The problem → Only the lines from the one containing "Reconstruct this image" through the one containing "random.seed(7)" should be duplicated, exactly as they appear. Pictures are to be left out.
>> Start Record set
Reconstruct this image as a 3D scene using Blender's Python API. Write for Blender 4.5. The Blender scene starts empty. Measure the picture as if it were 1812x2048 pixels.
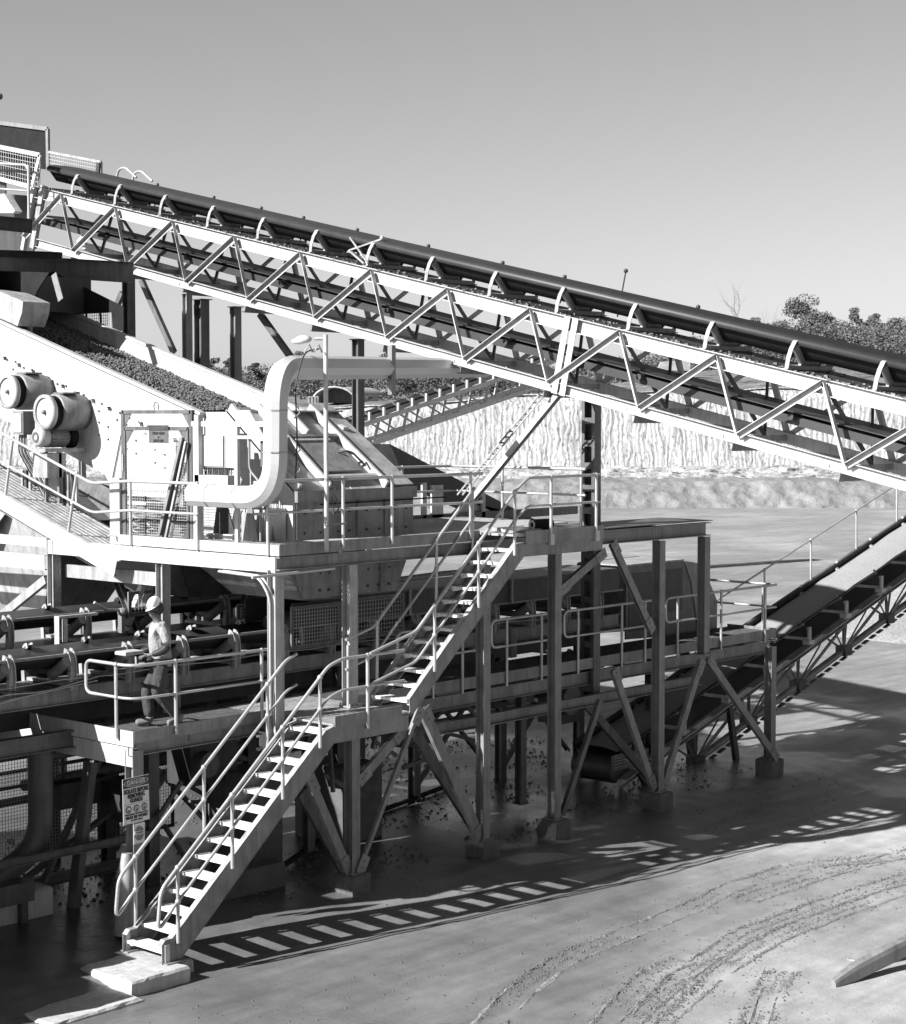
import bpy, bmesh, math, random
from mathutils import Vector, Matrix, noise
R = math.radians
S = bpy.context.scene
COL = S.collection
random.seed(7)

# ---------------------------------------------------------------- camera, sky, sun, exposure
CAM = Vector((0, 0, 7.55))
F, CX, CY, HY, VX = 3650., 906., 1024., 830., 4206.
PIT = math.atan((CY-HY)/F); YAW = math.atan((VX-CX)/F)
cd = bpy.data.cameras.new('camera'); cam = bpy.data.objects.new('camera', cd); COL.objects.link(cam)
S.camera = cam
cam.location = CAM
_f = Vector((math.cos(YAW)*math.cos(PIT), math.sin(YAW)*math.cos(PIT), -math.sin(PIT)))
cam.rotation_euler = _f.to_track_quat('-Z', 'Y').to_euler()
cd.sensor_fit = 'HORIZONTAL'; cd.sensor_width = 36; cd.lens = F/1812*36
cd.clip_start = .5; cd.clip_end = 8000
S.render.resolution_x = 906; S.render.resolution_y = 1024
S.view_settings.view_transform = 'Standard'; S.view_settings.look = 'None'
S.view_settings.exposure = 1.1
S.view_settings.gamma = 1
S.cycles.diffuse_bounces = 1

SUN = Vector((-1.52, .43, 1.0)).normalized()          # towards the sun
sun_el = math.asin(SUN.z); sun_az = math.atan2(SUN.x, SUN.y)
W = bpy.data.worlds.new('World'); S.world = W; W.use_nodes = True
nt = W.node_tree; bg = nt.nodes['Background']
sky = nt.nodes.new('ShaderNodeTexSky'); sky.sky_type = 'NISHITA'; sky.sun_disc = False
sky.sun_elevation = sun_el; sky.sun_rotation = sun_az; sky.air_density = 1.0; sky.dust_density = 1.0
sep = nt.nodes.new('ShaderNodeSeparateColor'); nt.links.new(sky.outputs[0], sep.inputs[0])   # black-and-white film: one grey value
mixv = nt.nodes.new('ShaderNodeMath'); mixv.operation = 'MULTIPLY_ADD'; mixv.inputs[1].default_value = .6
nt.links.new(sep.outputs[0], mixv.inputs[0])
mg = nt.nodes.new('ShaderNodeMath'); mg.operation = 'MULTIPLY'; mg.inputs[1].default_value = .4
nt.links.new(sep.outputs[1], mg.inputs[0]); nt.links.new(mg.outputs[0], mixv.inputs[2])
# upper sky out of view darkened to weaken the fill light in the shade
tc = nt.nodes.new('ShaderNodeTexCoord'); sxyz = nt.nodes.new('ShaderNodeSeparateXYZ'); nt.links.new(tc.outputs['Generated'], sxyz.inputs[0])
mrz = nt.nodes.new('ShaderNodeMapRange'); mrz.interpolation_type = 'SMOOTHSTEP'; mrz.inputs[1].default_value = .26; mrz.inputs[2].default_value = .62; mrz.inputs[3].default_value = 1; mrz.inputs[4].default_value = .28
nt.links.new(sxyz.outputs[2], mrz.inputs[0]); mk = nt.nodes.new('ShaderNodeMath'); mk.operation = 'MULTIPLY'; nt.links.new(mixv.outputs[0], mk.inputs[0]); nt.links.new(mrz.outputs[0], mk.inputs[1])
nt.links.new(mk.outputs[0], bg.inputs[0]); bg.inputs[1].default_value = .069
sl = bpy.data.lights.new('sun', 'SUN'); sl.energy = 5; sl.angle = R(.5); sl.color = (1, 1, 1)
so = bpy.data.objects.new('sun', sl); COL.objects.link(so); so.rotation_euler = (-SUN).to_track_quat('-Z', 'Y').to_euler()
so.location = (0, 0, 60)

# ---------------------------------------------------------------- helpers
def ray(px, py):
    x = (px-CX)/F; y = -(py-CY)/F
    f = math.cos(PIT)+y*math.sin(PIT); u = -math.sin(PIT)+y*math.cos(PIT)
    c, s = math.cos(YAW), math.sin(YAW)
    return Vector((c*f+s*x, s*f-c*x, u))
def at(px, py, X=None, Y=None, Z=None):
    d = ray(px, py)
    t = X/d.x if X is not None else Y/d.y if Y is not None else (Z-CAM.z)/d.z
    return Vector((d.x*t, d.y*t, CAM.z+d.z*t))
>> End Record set
>> Start Record set
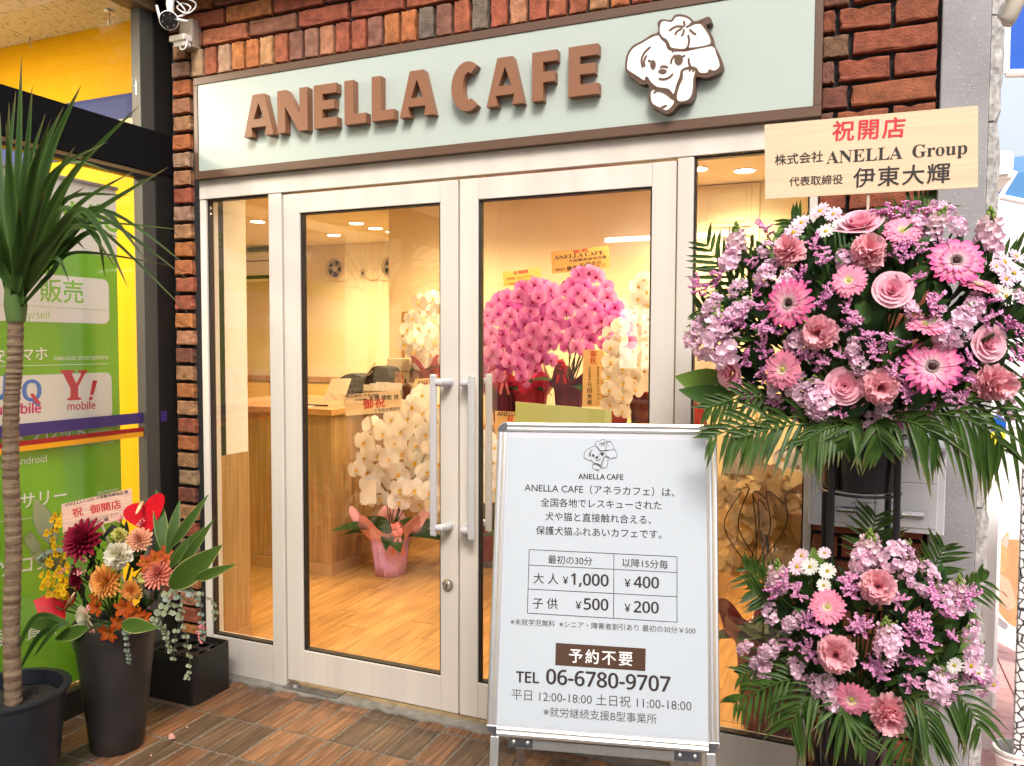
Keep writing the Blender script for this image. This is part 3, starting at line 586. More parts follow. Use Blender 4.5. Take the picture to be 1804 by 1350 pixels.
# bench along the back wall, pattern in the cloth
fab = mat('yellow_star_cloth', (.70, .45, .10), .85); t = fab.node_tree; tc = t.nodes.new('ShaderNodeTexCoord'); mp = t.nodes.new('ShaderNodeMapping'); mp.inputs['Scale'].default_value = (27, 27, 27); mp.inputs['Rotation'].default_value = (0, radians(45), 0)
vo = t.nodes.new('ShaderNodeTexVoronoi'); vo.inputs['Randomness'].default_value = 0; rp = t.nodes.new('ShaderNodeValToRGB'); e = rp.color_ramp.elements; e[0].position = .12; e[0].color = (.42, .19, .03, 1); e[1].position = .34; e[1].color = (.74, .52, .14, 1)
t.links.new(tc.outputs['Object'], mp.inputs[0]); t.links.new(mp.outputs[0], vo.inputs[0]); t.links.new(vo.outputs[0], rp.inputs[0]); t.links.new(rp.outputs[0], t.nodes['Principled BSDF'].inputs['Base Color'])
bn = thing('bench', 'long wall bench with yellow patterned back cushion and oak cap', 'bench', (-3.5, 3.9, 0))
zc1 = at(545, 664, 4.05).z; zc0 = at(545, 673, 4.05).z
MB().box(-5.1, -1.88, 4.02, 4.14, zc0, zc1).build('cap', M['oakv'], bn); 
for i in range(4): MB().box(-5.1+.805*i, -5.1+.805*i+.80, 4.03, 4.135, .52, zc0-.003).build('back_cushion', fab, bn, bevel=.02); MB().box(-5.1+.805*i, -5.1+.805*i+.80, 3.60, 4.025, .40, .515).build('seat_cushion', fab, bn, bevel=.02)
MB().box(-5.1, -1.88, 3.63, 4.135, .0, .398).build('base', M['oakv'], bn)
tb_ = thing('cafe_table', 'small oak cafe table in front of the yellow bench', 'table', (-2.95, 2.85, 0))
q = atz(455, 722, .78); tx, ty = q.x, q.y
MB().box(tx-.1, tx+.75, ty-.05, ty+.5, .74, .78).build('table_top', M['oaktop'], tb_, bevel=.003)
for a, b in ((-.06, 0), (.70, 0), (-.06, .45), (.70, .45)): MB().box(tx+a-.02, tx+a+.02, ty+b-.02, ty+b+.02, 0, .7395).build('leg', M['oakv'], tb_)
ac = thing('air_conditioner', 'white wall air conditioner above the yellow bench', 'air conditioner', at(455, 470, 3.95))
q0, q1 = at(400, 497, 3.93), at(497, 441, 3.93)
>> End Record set
Solution for this exercise →
Reconstruct this image as a 3D scene using Blender's Python API. Write for Blender 4.5. The Blender scene starts empty. Measure the picture as if it were 1812x2048 pixels.
import bpy, bmesh, math, random
from mathutils import Vector, Matrix, noise
R = math.radians
S = bpy.context.scene
COL = S.collection
random.seed(7)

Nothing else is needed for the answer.